All last week, I struggled with knowing what to do. I was awake almost all night Monday and Tuesday worrying and stressing about not having enough hours in the day. Working with my nieces and nephews is the most important job to me and Premier holds such a special place in my heart that I know I can't ever give it up and then my job making insurance phone calls... that was the job I struggled with. I really cared about my boss. He has such a big heart, a great sense of humor and an all around great guy. But I knew I couldn't continue to work 3 jobs but should I keep pushing? Should I quit? Should I try for another month? In my heart, I knew what the right decision for me was, but I struggled with wanting to make everyone happy. I am a big time people pleaser, so for me to let my boss down like that, was a really tough thing to do. But after praying (a lot) crying (a lot) and talking to my family, I came to the decision to step away at this time. I am hoping that in a year or so, I could call him and see if he would like to work with me again. Right now, the best thing I can do in my life, is be the best possible Aunt to my little ones. But if I am stressed out and not sleeping, my patience is low, my energy is low, and my spirits are low. Those things, do not make me the best aunt possible. I only have the kids for 5 short years before they go off to school full time and I want those years to be so special. I want the kids to look back and think "man, my aunt necie is the best!!" My parents have ALWAYS taught my sisters and I to always give the job you have !00%, nothing less. And by me stretching myself into 3 jobs, it was too much. I was not able to give !00% to any of them. That is what made me finally come to a decision.
Tonight, as I sit at my desk in my office, I just sent over my last e-mail to my old boss and I thanked him for my experience and the chance to learn something new. I am also sitting here staring at a check for a couple hundred dollars with my name on it from him. I can’t say that I won’t miss the extra income every month, because I will. But again, I know I made the best decision for me.
I am so lucky though, I have the most supportive family and friends that a girl could ask for, the night that I quit my job, I posted to Facebook "I had to make a really tough decision this week but God has given me complete peace about it. I just hate disappointing people and feeling like I let someone down." and I instantly had people texting me, commenting on my status and my (future) sister-in-law sent me a Facebook message that meant more to me, then anything else. "the world is full of people-(not saying your worthless! You're fantastic, but you can only do so much before you wear out!) so others can fill in gaps, k?? Don't worry about disappointing folks. People need to rely on God, not people, because people cannot always control situations and people are human and need rest.." And then, as I was driving later that night, listening to the radio, a song came on, that completely spoke to me and I felt as if God was saying, "hey, this was written for you. Take a deep breath, it’s going to be okay."
What are you afraid of?
Kerrie Roberts
"Being compared to the girl who has everything
Not living up when the whole world's watching
Being the last to get there and the last how know, ooh
You scream at the top of your lungs
When no one's listening
Being a basket case over anything
Giving your whole world for love
And the boy says no
So what are you afraid of
Show 'em what you're made of
The shadows that you're scared of
Are usually your own
They're not the great unknown
You don't have to wonder
You're not going under
Grace has got you covered
God is in control
Go on and let it go
What are you afraid of
Right on the brake of a breakthrough but you're frozen
Hurting somebody you love in that moment
No it's not living if you're always thinking of
The worst that could happen
So what are you afraid of
Show 'em what you're made of
The shadows that you're scared of
Are usually your own
They're not the great unknown
You don't have to wonder
You're not going under
Grace has got you covered
God is in control
Go on and let it go
Whenever it's the darkest (whenever it's the darkest)

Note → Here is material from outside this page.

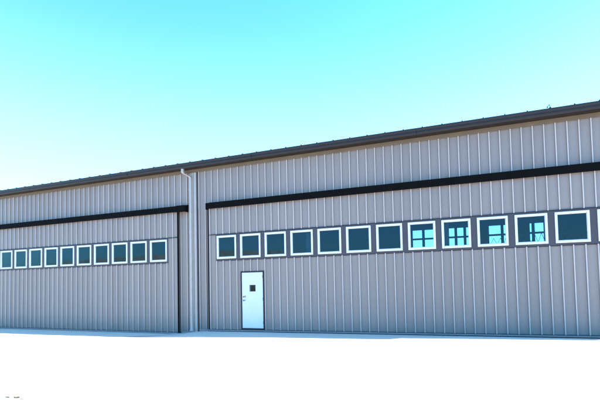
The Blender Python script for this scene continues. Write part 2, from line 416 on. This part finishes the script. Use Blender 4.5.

Whenever it's the hardest (whenever it's the hardest)
Don't you stop before you started
If you're gonna dream
Dream it all the way
So what are you afraid of
Show 'em what you're made of
The shadows that you're scared of
Are usually your own
They're not the great unknown
You don't have to wonder
You're not going under
Grace has got you covered
God is in control
Go on and let it go
What are you afraid of?(afraid of, afraid of?)
What are you afraid of?"
Okay, so not all of it is relevant but I have been struggling with making Premier my full time job and now that I no longer have the income from job #3, I need to kick it up a notch and this song really spoke to me about getting over my fears and just do it.